▶ DIRECTIVE
Your task is to copy every line of this material exactly.

▶ EXERCISE MATERIAL
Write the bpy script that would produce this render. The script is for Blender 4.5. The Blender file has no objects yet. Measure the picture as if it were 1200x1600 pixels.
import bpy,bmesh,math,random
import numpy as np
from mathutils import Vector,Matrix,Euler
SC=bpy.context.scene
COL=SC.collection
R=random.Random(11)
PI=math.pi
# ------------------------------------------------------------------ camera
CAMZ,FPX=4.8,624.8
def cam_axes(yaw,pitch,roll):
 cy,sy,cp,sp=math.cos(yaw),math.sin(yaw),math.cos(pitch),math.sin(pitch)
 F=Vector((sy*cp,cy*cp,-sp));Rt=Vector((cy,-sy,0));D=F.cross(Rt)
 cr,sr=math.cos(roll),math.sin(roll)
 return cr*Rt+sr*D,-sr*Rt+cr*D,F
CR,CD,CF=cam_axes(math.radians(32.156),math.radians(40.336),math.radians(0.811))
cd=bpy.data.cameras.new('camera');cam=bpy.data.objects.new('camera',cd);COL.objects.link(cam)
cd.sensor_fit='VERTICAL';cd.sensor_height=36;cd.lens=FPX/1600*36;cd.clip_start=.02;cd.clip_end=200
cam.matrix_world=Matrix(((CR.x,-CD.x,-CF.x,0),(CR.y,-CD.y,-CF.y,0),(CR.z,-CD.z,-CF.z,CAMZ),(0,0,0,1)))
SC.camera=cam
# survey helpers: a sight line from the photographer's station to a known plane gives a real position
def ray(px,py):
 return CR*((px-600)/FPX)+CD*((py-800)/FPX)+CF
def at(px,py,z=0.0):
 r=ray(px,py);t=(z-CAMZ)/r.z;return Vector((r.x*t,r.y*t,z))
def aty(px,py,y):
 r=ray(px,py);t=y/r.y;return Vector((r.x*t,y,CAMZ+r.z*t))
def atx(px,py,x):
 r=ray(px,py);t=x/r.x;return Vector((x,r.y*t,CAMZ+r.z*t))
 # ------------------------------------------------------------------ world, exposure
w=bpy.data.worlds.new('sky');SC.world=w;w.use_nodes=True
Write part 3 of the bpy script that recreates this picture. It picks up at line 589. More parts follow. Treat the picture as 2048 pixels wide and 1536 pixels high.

▶ THE SOLUTION
Write the bpy script that would produce this render. The script is for Blender 4.5. The Blender file has no objects yet. Measure the picture as if it were 1200x1600 pixels.
import bpy,bmesh,math,random
import numpy as np
from mathutils import Vector,Matrix,Euler
SC=bpy.context.scene
COL=SC.collection
R=random.Random(11)
PI=math.pi
# ------------------------------------------------------------------ camera
CAMZ,FPX=4.8,624.8
def cam_axes(yaw,pitch,roll):
 cy,sy,cp,sp=math.cos(yaw),math.sin(yaw),math.cos(pitch),math.sin(pitch)
 F=Vector((sy*cp,cy*cp,-sp));Rt=Vector((cy,-sy,0));D=F.cross(Rt)
 cr,sr=math.cos(roll),math.sin(roll)
 return cr*Rt+sr*D,-sr*Rt+cr*D,F
CR,CD,CF=cam_axes(math.radians(32.156),math.radians(40.336),math.radians(0.811))
cd=bpy.data.cameras.new('camera');cam=bpy.data.objects.new('camera',cd);COL.objects.link(cam)
cd.sensor_fit='VERTICAL';cd.sensor_height=36;cd.lens=FPX/1600*36;cd.clip_start=.02;cd.clip_end=200
cam.matrix_world=Matrix(((CR.x,-CD.x,-CF.x,0),(CR.y,-CD.y,-CF.y,0),(CR.z,-CD.z,-CF.z,CAMZ),(0,0,0,1)))
SC.camera=cam
# survey helpers: a sight line from the photographer's station to a known plane gives a real position
def ray(px,py):
 return CR*((px-600)/FPX)+CD*((py-800)/FPX)+CF
def at(px,py,z=0.0):
 r=ray(px,py);t=(z-CAMZ)/r.z;return Vector((r.x*t,r.y*t,z))
def aty(px,py,y):
 r=ray(px,py);t=y/r.y;return Vector((r.x*t,y,CAMZ+r.z*t))
def atx(px,py,x):
 r=ray(px,py);t=x/r.x;return Vector((x,r.y*t,CAMZ+r.z*t))
 # ------------------------------------------------------------------ world, exposure
w=bpy.data.worlds.new('sky');SC.world=w;w.use_nodes=True
Write part 3 of the bpy script that recreates this picture. It picks up at line 589. More parts follow. Treat the picture as 2048 pixels wide and 1536 pixels high.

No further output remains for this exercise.